THE INNER CRITIC vs. THE INNER EDITOR
Here are some examples Emma gave of the things your inner critic might say to you:
“You don’t know how this bit should go, better to fiddle with chapter one.”
“Crossover fiction doesn’t sell.”
“It’s nothing like the last one so they won’t want it.”
We considered the fact that inner critics are well-intentioned, trying to protect you from digging up dangerous stuff from your psyche, failing, wasting time, or getting too big for your boots. Emma thinks the best course of action is to try to get your inner critics to cooperate. “They’re out of date. Now, adult, self-determining You chooses to risk making yourself vulnerable by writing and having that work read.”
What might you say to your inner critic to get it to stand back and let you get on with it?
“I’m on a journey to being the writer I want to be, and today is a part of that journey.”
“Something inspired me to write THIS story, so there’s got to be something in it.”
“This is my allotted writing time.”
Emma had some helpful suggestions:
“The accounts/parenting/exercise will still get done.”
“Don’t worry. If it doesn’t go to plan, I can and will cope.”
There’s a huge difference between the inner critic and the inner editor. Emma explained that the inner editor helps you to write the book you thought you’d already written. “The inner editor stays in touch with the dream, what you’re trying to do, with an eye on whether the way you’ve done it works. It deals in specifics and practicalities. It doesn’t let you off the hook, but it isn’t judgemental, scornful or sweeping.”
Sweeping judgements don’t help! As soon as you get into specifics, it stops being paralysing and starts being helpful.
Emma closed by asking us to think of a recent problem in our writing and decide what our inner editor (not our inner critic!) would say about it. I think this is a great way to plough on with writing when doubts and distractions get in the way – let’s all turn to our inner editors next time the inner critic is mouthing off.

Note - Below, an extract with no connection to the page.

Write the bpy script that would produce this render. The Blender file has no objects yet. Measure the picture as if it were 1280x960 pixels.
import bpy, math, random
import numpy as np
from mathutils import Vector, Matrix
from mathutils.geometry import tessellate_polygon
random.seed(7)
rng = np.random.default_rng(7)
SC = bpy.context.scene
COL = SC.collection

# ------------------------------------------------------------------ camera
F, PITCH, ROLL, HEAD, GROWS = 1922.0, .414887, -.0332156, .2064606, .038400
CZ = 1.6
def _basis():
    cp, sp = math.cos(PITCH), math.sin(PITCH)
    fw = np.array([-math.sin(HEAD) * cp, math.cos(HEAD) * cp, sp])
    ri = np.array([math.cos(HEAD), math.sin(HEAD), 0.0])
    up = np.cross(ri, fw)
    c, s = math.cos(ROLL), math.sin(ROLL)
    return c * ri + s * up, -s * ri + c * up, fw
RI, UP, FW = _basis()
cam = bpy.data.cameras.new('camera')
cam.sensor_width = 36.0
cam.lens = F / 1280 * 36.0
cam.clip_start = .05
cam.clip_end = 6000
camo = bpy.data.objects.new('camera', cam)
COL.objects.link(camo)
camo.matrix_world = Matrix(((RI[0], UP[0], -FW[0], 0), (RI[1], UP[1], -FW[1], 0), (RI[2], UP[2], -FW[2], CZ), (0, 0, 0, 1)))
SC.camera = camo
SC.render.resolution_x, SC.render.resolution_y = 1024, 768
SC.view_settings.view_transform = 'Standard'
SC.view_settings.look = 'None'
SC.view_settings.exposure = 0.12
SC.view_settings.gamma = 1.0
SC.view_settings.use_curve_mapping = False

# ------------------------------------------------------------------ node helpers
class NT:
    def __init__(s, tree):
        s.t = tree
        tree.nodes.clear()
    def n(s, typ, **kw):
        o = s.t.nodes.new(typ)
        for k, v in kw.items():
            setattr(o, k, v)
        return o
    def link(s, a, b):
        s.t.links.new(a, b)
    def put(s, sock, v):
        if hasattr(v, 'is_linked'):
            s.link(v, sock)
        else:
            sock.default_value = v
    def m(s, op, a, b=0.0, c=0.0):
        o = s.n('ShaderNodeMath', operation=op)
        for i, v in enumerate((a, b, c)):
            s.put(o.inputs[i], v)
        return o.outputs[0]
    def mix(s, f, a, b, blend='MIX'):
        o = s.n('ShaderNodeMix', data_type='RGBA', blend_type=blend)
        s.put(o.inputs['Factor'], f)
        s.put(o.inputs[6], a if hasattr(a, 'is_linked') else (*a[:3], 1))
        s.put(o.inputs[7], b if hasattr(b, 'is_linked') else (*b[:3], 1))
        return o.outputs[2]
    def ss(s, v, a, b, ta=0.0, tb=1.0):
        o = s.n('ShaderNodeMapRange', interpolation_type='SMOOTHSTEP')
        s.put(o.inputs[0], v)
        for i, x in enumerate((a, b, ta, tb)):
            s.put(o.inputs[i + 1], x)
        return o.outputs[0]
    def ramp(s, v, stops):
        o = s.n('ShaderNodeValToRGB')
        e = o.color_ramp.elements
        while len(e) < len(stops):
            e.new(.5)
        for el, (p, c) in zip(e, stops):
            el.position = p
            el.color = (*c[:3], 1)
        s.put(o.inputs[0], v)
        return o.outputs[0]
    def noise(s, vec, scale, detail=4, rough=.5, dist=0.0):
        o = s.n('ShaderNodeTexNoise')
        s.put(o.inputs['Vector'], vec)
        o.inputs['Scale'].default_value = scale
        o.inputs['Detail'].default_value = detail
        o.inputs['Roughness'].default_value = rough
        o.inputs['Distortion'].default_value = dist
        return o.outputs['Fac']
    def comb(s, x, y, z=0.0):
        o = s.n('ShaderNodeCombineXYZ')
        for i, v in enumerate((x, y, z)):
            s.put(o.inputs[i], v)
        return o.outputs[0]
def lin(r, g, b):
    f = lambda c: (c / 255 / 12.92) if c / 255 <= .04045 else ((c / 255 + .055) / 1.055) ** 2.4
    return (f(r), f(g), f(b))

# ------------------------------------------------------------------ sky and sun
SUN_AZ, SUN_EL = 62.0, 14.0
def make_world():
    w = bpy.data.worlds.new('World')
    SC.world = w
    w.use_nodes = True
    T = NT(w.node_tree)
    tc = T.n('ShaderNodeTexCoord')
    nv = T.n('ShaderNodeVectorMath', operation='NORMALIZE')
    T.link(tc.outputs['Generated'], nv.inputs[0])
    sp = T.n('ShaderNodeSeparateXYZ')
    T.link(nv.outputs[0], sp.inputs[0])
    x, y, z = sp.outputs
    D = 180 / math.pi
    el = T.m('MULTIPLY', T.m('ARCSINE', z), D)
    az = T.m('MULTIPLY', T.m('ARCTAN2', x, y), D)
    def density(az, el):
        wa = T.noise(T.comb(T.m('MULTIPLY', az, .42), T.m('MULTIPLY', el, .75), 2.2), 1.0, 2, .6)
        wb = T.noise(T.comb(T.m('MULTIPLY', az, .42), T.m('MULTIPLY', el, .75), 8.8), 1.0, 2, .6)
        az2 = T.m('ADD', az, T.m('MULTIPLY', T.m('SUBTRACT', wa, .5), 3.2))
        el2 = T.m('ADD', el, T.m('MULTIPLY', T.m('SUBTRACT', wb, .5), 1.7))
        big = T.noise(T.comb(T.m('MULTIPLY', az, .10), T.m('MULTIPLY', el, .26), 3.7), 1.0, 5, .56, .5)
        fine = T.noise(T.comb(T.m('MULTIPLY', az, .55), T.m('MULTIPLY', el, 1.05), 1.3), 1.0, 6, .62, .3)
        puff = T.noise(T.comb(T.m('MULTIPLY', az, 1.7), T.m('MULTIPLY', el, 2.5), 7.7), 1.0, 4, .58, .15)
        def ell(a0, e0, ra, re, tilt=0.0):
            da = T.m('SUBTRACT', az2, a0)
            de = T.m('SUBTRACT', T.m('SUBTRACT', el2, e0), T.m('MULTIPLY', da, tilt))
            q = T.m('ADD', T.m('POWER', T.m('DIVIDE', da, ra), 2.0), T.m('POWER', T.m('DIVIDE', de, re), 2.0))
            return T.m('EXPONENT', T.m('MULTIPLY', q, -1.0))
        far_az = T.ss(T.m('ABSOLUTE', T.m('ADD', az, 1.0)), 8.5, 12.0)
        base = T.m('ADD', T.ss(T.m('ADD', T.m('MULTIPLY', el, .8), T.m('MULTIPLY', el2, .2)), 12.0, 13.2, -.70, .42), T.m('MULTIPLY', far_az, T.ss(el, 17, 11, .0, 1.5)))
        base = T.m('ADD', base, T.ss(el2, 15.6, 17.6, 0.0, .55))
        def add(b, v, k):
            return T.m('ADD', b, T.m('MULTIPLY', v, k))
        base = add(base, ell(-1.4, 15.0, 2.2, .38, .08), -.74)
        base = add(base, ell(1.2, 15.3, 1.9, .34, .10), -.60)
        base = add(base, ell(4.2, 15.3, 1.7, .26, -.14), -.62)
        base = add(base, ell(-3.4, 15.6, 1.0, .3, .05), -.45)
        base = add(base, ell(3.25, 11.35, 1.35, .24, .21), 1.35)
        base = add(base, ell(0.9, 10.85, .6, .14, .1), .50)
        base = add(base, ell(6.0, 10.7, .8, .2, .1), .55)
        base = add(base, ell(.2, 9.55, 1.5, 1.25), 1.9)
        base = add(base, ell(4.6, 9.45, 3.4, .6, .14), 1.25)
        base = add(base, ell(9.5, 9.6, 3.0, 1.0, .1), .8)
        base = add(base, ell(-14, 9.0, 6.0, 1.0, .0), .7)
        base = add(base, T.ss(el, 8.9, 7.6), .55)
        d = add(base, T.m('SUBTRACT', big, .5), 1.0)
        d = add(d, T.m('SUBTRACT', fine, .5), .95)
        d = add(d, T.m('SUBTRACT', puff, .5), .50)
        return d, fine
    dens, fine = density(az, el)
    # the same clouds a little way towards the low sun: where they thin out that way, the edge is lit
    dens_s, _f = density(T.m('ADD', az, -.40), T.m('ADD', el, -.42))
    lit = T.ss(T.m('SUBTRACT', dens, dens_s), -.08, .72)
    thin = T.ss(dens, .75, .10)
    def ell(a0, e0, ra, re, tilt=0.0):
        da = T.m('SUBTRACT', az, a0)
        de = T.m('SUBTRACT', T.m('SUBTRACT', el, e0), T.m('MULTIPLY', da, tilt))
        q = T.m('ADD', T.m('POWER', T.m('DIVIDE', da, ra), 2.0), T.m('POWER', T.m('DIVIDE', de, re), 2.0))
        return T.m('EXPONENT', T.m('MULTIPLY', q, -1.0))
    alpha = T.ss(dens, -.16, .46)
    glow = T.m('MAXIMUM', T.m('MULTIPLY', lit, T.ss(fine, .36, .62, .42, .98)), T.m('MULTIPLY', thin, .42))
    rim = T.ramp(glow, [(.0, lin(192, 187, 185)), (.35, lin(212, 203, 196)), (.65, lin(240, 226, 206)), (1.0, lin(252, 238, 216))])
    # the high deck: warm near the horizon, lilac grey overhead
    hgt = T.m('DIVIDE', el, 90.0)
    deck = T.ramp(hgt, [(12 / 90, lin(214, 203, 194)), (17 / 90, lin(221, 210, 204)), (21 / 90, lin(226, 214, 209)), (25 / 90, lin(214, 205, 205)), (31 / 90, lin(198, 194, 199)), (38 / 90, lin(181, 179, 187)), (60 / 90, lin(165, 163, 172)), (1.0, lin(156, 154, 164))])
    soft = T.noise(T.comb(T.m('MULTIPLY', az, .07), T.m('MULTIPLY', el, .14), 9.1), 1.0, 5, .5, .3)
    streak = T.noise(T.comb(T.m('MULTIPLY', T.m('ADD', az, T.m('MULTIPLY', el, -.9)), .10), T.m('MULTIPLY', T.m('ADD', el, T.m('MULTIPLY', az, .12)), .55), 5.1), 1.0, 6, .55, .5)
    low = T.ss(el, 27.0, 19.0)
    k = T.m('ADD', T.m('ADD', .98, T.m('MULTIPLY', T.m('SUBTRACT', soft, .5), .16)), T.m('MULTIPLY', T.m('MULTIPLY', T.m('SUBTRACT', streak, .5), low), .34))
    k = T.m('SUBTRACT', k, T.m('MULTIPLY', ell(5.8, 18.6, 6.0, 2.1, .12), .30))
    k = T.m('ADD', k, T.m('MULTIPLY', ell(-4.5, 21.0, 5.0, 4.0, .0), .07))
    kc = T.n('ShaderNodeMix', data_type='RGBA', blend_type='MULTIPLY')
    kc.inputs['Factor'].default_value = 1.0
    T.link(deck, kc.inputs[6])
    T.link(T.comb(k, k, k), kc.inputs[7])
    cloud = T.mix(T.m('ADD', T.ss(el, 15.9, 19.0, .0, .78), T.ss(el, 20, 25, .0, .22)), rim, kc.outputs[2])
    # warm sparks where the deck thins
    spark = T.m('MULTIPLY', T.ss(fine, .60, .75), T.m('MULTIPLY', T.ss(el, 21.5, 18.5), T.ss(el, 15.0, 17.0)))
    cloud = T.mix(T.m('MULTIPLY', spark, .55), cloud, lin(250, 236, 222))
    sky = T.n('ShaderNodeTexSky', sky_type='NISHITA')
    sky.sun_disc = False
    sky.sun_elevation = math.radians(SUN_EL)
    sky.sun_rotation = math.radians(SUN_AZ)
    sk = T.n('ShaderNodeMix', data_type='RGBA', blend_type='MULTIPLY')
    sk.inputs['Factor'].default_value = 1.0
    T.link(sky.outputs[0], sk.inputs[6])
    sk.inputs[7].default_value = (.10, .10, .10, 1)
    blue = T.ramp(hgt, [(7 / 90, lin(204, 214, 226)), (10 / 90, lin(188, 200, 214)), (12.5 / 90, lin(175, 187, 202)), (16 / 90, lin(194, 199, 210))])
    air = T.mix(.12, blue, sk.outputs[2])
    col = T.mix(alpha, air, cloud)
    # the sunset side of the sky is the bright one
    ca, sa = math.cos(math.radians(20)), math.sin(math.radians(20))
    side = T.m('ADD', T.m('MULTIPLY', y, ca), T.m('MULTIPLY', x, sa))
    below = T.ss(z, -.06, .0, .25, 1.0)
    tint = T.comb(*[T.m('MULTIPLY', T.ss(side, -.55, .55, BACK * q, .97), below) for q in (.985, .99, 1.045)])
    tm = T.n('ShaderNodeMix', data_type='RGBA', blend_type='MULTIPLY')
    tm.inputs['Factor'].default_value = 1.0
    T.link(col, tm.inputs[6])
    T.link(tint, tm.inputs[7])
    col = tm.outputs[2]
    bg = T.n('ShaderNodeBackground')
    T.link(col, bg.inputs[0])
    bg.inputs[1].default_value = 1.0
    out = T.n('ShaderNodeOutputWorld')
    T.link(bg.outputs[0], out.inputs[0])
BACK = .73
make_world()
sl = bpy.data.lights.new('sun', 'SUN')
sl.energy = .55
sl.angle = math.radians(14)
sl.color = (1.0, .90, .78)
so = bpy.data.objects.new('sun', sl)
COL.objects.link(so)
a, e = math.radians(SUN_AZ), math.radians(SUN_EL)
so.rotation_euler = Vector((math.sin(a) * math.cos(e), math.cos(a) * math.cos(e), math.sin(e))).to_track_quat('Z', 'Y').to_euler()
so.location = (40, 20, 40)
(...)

Emma’s memoir, This is Not a Book About Charles Darwin, was published in 2019; the Daily Mail described her account of three disastrous years trying to write an historical novel rooted in her family as ‘a fascinating journey…a masterclass’. Her debut novel, The Mathematics of Love, is probably the only novel ever nominated for both the Commonwealth Writers Best First Book, and the Romantic Novelists’ Association Novel of the Year Awards; her second novel, A Secret Alchemy, was a Sunday Times bestseller as well as earning her a PhD in Creative Writing. Emma’s widely-read blog This Itch of Writing gave rise to Get Started in Writing Historical Fiction which publisher Scott Pack describes as ‘essential reading’. She has taught for the Open University and is a regular guest lecturer and workshop leader.